Remove programs on your mobile devices you no longer use

Grab your smart phone or tablet. How many apps are on the home screen? How many do you use on a regular basis? If there are apps that you no longer use or like, it’s time to give them the boot. Keeping them on your device eats up space, may slow down your device, and stop your phone from being backed up. In my case, I had too many pictures (along with some apps I didn’t use anymore) stored on my iPhone and iCloud declined to run the backup. After reducing them, the backups resumed.

Immediate actions:

  • Starting with your home screens, remove your unused apps.
  • After purging, take a few minutes to arrange the apps in a way that makes sense to you.
  • iPhone and Android users (with Apps Organizer) can group similar apps together in one folder (music, finance, games, productivity, etc).

Organize your contacts

Digital contacts, like business cards, can linger around long after they’re useful. This is another area that duplicates can creep in, so look through your contacts list to remove them.

Immediate actions:

  • Delete duplicates and update contacts with current information.
  • When possible, separate your personal and business contacts.
  • Keep your address book organized with programs like Google Goggles or Evernote Hello.

Cleaning up the clutter on all your devices may take a bit of time up front, but once you begin the process, maintenance will be easier. You’ll also immediately notice how much easier it is to locate specific information and you’ll have more room for the programs and files you need.

5 Comments for “Clean up your digital clutter”
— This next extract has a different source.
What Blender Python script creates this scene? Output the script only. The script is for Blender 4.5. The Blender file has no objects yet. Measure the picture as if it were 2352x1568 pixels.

  1. posted by Dusty @ Wine Logic on

    Organizing my gmail into folders and keeping my inbox constantly clear has literally added about 30 minutes more work I get done every day. Now if only I could stop checking facebook…

  2. posted by infmom on

    Oh yes. My very first hard drive had 32 megabytes of space. That’s not a typo. I learned right from the get-go never to use my hard drive for dead storage. Even today when I’ve got a terabyte in the computer and two more on the desk, I still regularly remove everything that I’m not using on a regular basis. I either delete it for good or I move it to DVD storage just in case I might want to see it again. (So far I can count on one hand the number of times that has happened, so this past summer I went through my whole data-DVD collection and saved maybe 1/10 of what was on them before I ran them through the shredder.)

  3. posted by Mags on

    Very timely, thanks. I’ve just be asked to start things moving in decluttering and streamlining a shared drive at work with a team of 16 people and files, some we may need going back to 2000. Any ideas?

  4. posted by klutzgrrl on

    I’ll one-up you on the 32 meg, infmom – mine had a 2kb ROM and a cassette tape drive.

    Some good tips here. For Linux there’s a program called FSLint – Filesystem Lint for dealing with dupes.

    Mags: my sympathy. Good luck with that one. Perhaps put everything in an archive folder, then move them into your new file structure as they are used. Consistent, logical filenames are important – make sure everybody is on board going forward. I find sorting by things like date, file type, last modified can be useful. I’m tempted to suggest some kind of bulk file handling, but that can be risky. Depends on what sort of documents you’re using too. If images are linked rather than embedded in publications, it can be timeconsuming to fix.

  5. posted by Carolyne on

    Dvds are not reliable long-term – you may be better off with a second external hard-drive (or perhaps even a usb flash drive if it’s a v.small amount of data) and/or cloud storage for your backups.